3. Fabrication of nanowire mechanical device by using inkjet method

Figure 2(a) shows a photograph of the main part of the actual inkjet machine (manufactured by SIJTechnology). The inkjet nozzle is located under the red cylindrical part that can be seen at the back of the observation camera, enabling precise control along the X, Y, and Z axes. We added our developed auxiliary manipulator. As shown in the enlarged photograph in Fig. 2(b), a thin whisker of indium (a few micrometers in tip diameter) is attached to the tip of a tungsten needle and used to finely adjust the position of the nanowires once they have been inkjetted onto the device substrate [2].

Fig. 2. Inkjet printer and our developed auxiliary manipulator.

In actual transfer operations, nanowires are dispersed in a slow-evaporating solution called butylcarbitol, which is then filled into an inkjet machine as “ink.” A sufficient number of nanowires can be dispersed by brushing off nanowires from a small area of a few millimeters in the growth substrate with a thin brush. Figure 3 shows a schematic diagram of the process of ejecting droplets of butylcarbitol solution containing nanowires as well as optical microscope photographs taken during an actual transfer operation. As shown in Fig. 3(b), butylcarbitol droplets are ejected into several areas that appear as black ellipses in a low-magnification optical micrograph viewed from an oblique direction. To transfer nanowires with a length of about 10 µm, a nozzle with a relatively large diameter is used. Therefore, considerably large droplets for this inkjet machine (a little less than 50 µm in diameter) are ejected. As shown in the high-magnification optical micrograph in Fig. 3(c), two sets of right and left microelectrodes are formed beforehand on a silicon (Si) substrate, and droplets are ejected aiming at each electrode group. The evaporation of butylcarbitol progresses, and the droplets almost disappear, but the nanowires are not completely fixed to the substrate yet. From the photo on the left in Fig. 3(c), the concentration of the nanowire dispersion is adjusted so that each droplet contains one nanowire, but the nanowire does not yet sit on the electrodes due to the large original droplet size. The position of the nanowires is then adjusted with the auxiliary manipulator of whiskered indium, as shown in the right photo of Fig. 3(c), where each nanowire is found on top of and perpendicular to the electrodes. At this time, the nanowire is moved together with each droplet, or a solution is left between the nanowire and the substrate, so that no excessive force is applied to the nanowire. Even if the tip of the manipulator directly touches the nanowire, it will not damage the nanowire because indium is soft metal. By using the auxiliary manipulator in this manner, the nanowire can be finally positioned with an accuracy of about 1 µm.
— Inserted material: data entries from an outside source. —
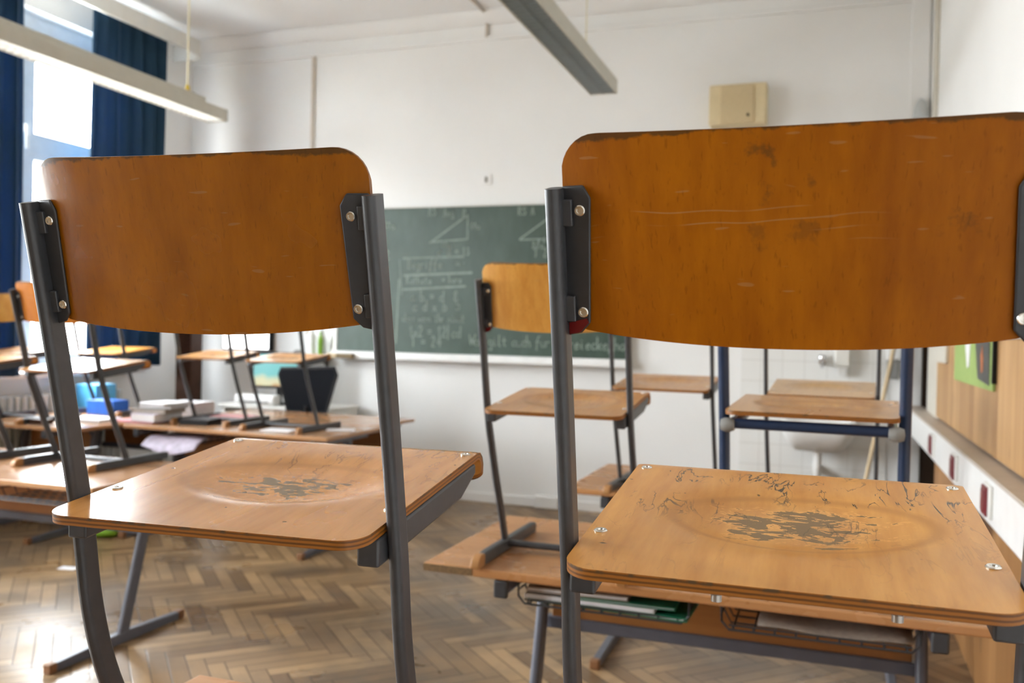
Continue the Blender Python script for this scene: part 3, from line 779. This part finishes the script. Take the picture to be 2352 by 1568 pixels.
def pl(pxs,w=.011):
    global ch
    ch=MB(); stroke([bxz(*p) for p in pxs],w); ch.build('chalk_line',M['chalk'],cb)
write('RS',995,499,.062); write('Ang',1030,500,.055); write('R',1074,503,.07)
pl([(1000,562),(1086,497),(1087,552),(1000,560)])
write('60m',1093,529,.045); write('80m',1027,572,.045); write('a. B = 13',1017,589,.062,adv=.55)
write('RS A',1198,497,.062); pl([(1203,552),(1262,505)]); pl([(1203,553),(1330,548)]); write('80m',1230,573,.055); write('1 2',1234,592,.07); write('z A',1242,560,.04)
write('60m',889,531,.055); write('8',893,604,.09); write('m',893,645,.05)
pl([(938,597),(1080,592)]); pl([(940,636),(1098,629)],.016); pl([(938,668),(1084,660)],.014); pl([(929,600),(936,680)],.006); pl([(929,645),(924,790)],.012)
write('Begriffe',948,620,.075,adv=.52); write('m .',1062,612,.05)
write('Kathete',946,655,.06,adv=.55); write('= kurz',1030,652,.055,adv=.55)
write('a b = d  8',957,694,.085,adv=.55); write('c d x b',962,716,.085,adv=.6); write('g',1062,705,.09)
write('dass wenn ihr nimmt',938,740,.062,adv=.47)
write('1x2 = 12|cd',954,775,.09,adv=.47); write('1 = 24',960,797,.085,adv=.6)
write('Was gilt auch fur',1096,795,.085,adv=.47); write('Dreiecke/ha',1300,803,.095,adv=.47)
# wooden sponge wiper and chalk box on the tray end
MB().box(-3.93,-3.84,-.165,-.115,1.112,1.155).build('tray_end_block',M['broom'],cb,bevel=.006)
MB().box(-3.84,-3.69,-.165,-.115,1.112,1.155).build('wooden_wiper',M['brownl'],cb,bevel=.006)
sp=thing('loudspeaker','beige wall loudspeaker box above the right foreground chair','loudspeaker',(-.645,YF,3.02))
MB().box(-.20,.20,-.14,0,-.145,.145).build('cabinet',M['beige'],sp,bevel=.012)
MB().box(-.115,.115,-.153,-.135,-.135,.135).build('speaker_cloth',M['beiged'],sp,bevel=.006)
MB().lathe([(.010,0),(.010,.006),(.0001,.007)],(.075,-.153,-.085),14,M=Matrix.Rotation(PI/2,4,'X')).build('knob',M['dark'],sp)
sw=thing('wall_switch','small white wall switch plate above the chalkboard','switch',(-2.60,YF,2.575))
MB().box(-.045,.045,-.012,0,-.04,.04).build('plate',M['white'],sw,bevel=.004)
MB().box(-.008,.012,-.02,-.01,-.025,.02).build('rocker',M['rubber'],sw,bevel=.002)
ld=thing('wall_lamp','grey clip lamp shade fixed high in right corner of the front wall','lamp',(.60,YF-.20,2.95))
MB().lathe([(.085,-.10),(.080,-.02),(.055,.07),(.03,.10)],(0,0,0),20).build('lamp_shade',flat('pale grey shade',(.50,.52,.52),.35),ld,smooth='auto')
MB().tube([(0,0,.09),(0,.06,.12),(-.01,.14,.10)],.010,8).build('lamp_arm',M['rubber'],ld,smooth='auto')
ld.location=(.555,YF-.10,2.92); ld.scale=(.62,.62,.62)
# tiles, basin
struct(MB().box(-.585,.40,YF-.010,YF,0,1.75).build('trim_10',M['tile']))
sk=thing('washbasin','white ceramic washbasin on tiled wall behind the chairs','washbasin',(-.045,YF-.01,.0))
mb=MB(); nseg=28
def ring(w,d,z,yo=0):
    out=[]
    for k in range(nseg):
        a=2*PI*k/nseg; cx,sy=math.cos(a),math.sin(a)
        e=lambda t:math.copysign(abs(t)**.45,t)
        out.append(Vector((w/2*e(cx),-d/2+d/2*e(sy)+yo,z)))
    return out
R=[ring(.30,.22,.60,-.06),ring(.40,.36,.66,-.01),ring(.46,.42,.72),ring(.48,.44,.80),ring(.48,.44,.815),ring(.42,.37,.812,-.04),ring(.36,.30,.72,-.07),ring(.10,.10,.68,-.15)]
vs=[p for r in R for p in r]; fs=[]
for i in range(len(R)-1):
    for k in range(nseg): fs.append((i*nseg+k,i*nseg+(k+1)%nseg,(i+1)*nseg+(k+1)%nseg,(i+1)*nseg+k))
fs+=[tuple(range(nseg-1,-1,-1)),tuple(range((len(R)-1)*nseg,len(R)*nseg))]
mb.add(vs,fs); mb.build('basin',M['white'],sk,smooth='auto')
MB().tube([(0,-.20,.61),(0,-.20,.50),(.0,-.19,.44),(.0,-.14,.41),(.0,-.08,.44),(0,0,.46)],.028,12).build('drain_trap',M['white'],sk,smooth='auto')
fc=thing('tap','chrome wall tap above the white washbasin','tap',(-.03,YF-.01,1.20))
MB().tube([(0,0,0),(0,-.05,0)],.022,12).tube([(0,-.05,0),(0,-.16,.01),(0,-.19,-.03)],.011,10).build('spout',M['chrome'],fc,smooth='auto')
MB().lathe([(.026,0),(.028,.02),(.018,.035),(.001,.036)],(0,-.05,.02),10).build('tap_handle',M['chrome'],fc,smooth='auto')
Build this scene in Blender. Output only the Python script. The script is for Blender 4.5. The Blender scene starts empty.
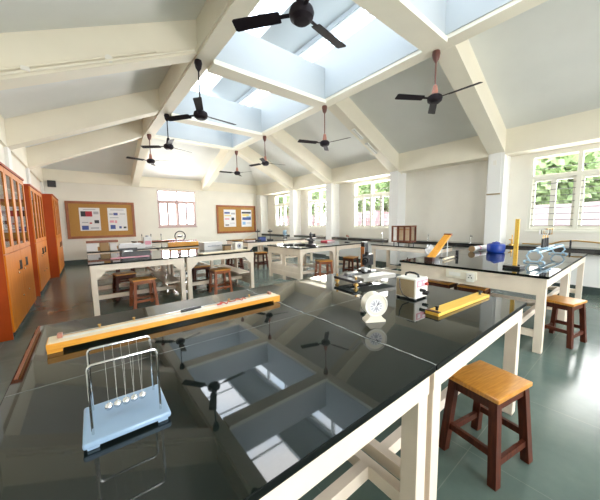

Fig. 3. Inkjet-transfer process of nanowires.

Figure 4 shows the flow for fabricating a nanomechanical device. First, a trench is dry-etched into a surface oxide layer on a Si substrate, and back-gate metal for electromechanical control is deposited in the trench. The final difference between the trench depth and gate-metal thickness is the distance between the nanowire and gate (approximately 300 nm). If the nanowire is transferred directly above the gate metal with an air gap, it will be pulled down and come into contact with the gate surface in the lift-off process, preventing free mechanical motion. Therefore, the trench is first covered with a resin spacer layer called polydimethylglutarimide (PMGI), onto which the nanowire is transferred using the inkjet method. After the source/drain electrodes for electrical measurement have been formed by lithography and lift-off, the spacer layer is removed by isotropic ozone cleaning in the gas phase, and the fabrication of a suspended nanomechanical device is completed.

Fig. 4. Fabrication flow of a suspended nanomechanical device.

A scanning electron microscope (SEM) photograph of the fabricated nanomechanical device and schematic cross-sectional view are shown in Figs. 5(a) and (b), respectively. The length of the vibrating segment of the nanowire is 10 μm, and the width of the back gate, which is electrostatically coupled to the nanowire via a 300-nm gap, is 4 μm. As shown in Fig. 5(c), the signal from the mechanical vibration was detected by monitoring the current flowing between the source and drain electrodes while applying a high-frequency voltage to the gate electrode, which exerts an alternating electrostatic force on the nanowire. A Lorentzian-type resonance peak was observed at around 12.9 MHz, which is close to the resonance frequency calculated from the length and diameter of the nanowire, indicating that a suspended nanomechanical device was properly fabricated [3].

Fig. 5. Fabricated suspended nanomechanical device and observed mechanical resonance peak.

4. Future developments

The typical size of a semiconductor nanowire, 100 nm in diameter and 10 µm in length, is close to the minimum size that can be manipulated while observing it in real time with an optical microscope at room temperature and atmospheric pressure. Although the inkjet printer uses micrometer-scale technology, the gap between a micrometer-scale system and nanometer-scale one can be bridged via nanowires with submicrometer diameters. As a result, applications can be expanded to regions with a higher resonance frequency and high-sensitivity sensors that can detect single molecules adsorbed on nanowires by reducing the mass of the beam structure.

References

[1]	K. Murata, “Development of Super Inkjet Printing Technology to Enable Direct Drawing of Fine Patterns,” Appl. Phys., Vol. 81, No. 5, pp. 386–390, 2012.
[2]	K. Flöhr, M. Liebmann, K. Sladek, H. Y. Günel, R. Frielinghaus, F. Haas, C. Meyer, H. Hardtdegen, T. Schäpers, D. Grützmacher, and M. Morgenstern, “Manipulating InAs Nanowires with Submicrometer Precision,” Rev. Sci. Instr., Vol. 82, No. 11, 113705, 2011.
[3]	W. Tomita, S. Sasaki, K. Tateno, H. Okamoto, and H. Yamaguchi, “Novel Fabrication Technique of Suspended Nanowire Devices for Nanomechanical Applications,” Phys. Status Solidi B, Vol. 257, No. 2, 1900401, 2019.